AIM:
Gather every line in the records below that contains the word "Take".
Start RAW DATA
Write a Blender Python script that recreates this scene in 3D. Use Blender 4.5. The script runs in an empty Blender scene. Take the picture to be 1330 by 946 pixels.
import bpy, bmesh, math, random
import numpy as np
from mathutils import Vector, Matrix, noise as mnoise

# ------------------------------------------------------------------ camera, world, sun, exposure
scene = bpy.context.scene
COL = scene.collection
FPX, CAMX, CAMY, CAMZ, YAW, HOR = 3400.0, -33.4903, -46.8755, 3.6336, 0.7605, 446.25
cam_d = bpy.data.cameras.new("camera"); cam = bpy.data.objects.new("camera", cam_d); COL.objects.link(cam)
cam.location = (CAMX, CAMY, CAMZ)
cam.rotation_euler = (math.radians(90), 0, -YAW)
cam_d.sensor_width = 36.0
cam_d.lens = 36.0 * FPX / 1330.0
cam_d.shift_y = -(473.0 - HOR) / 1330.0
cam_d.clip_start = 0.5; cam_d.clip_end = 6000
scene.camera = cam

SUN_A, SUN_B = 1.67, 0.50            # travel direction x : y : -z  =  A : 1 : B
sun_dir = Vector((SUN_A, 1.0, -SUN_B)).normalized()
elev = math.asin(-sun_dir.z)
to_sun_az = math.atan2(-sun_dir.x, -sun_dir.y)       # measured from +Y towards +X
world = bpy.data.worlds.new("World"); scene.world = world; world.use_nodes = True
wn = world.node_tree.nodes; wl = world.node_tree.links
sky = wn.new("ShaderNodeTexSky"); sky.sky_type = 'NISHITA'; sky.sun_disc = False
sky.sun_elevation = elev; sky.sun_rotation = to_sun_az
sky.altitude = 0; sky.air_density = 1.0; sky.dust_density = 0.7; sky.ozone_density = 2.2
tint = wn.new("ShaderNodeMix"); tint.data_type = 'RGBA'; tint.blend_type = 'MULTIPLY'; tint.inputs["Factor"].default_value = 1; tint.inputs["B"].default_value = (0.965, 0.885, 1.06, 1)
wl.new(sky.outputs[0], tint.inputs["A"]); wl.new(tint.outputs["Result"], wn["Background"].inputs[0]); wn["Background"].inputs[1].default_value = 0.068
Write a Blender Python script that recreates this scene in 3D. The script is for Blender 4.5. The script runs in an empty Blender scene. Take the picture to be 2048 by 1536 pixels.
End RAW DATA
COMPLETE ANSWER:
Write a Blender Python script that recreates this scene in 3D. Use Blender 4.5. The script runs in an empty Blender scene. Take the picture to be 1330 by 946 pixels.
Write a Blender Python script that recreates this scene in 3D. The script is for Blender 4.5. The script runs in an empty Blender scene. Take the picture to be 2048 by 1536 pixels.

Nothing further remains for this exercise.